+++ Data to use

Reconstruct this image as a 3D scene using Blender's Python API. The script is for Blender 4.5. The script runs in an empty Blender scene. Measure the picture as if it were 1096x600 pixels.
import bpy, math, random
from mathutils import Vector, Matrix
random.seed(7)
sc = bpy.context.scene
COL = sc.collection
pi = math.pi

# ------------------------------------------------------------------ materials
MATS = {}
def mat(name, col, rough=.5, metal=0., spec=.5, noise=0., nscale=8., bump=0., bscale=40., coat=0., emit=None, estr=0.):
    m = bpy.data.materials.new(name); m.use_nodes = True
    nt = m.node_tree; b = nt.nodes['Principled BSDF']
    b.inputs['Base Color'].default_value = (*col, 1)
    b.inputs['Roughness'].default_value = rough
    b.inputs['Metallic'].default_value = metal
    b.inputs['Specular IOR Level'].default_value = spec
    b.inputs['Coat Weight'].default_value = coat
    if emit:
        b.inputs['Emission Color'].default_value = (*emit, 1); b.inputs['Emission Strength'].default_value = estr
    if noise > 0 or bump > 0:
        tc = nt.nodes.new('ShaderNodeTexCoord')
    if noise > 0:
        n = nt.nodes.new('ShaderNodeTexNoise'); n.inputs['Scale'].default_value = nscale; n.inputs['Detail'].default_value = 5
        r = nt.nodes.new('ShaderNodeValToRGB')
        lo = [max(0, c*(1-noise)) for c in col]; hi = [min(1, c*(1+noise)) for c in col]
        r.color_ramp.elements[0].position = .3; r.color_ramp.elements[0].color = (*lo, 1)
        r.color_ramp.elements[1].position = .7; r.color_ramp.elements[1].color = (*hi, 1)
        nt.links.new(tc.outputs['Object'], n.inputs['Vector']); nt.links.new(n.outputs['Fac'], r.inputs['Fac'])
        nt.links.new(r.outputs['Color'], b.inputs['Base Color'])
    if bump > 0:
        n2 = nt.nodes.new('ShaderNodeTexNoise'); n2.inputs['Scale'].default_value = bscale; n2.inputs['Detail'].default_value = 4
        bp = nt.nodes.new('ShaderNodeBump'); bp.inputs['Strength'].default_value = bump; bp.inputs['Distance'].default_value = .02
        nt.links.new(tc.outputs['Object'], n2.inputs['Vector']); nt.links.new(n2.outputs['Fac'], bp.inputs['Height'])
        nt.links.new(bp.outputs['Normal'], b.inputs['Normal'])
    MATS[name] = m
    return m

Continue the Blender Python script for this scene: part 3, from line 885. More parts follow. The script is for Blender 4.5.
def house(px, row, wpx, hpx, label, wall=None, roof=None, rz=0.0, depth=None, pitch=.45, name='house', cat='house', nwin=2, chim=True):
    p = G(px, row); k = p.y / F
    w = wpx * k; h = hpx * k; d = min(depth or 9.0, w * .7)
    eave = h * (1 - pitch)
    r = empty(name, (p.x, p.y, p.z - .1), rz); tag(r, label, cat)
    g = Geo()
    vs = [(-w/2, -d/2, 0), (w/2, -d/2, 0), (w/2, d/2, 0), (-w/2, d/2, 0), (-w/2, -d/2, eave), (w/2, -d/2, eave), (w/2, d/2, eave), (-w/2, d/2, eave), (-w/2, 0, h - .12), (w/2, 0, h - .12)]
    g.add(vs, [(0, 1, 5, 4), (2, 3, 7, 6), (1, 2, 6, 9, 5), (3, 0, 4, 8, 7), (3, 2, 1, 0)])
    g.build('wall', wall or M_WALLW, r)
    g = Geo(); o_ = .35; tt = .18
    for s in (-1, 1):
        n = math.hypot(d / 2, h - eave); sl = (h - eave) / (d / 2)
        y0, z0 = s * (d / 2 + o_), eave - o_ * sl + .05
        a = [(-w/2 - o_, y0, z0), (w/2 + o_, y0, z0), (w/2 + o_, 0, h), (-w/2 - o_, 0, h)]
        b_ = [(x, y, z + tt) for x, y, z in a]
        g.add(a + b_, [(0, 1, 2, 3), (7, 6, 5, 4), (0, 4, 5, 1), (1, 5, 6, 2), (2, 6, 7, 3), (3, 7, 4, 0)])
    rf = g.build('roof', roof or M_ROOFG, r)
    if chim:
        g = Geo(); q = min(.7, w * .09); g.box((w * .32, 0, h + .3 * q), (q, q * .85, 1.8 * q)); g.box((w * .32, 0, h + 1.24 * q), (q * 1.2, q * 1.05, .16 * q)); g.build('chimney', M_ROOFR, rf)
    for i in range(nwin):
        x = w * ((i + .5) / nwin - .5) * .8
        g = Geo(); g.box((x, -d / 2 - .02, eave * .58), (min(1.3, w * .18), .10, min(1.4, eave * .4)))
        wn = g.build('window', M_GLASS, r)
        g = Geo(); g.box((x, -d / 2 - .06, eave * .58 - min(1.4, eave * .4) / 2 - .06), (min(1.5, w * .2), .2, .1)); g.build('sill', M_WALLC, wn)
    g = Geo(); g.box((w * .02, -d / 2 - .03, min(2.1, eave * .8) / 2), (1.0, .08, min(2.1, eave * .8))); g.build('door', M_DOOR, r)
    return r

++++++

■ Problem statement
Scan the material above for the string "script" and return the lines that hold it.

■ Response
Reconstruct this image as a 3D scene using Blender's Python API. The script is for Blender 4.5. The script runs in an empty Blender scene. Measure the picture as if it were 1096x600 pixels.
Continue the Blender Python script for this scene: part 3, from line 885. More parts follow. The script is for Blender 4.5.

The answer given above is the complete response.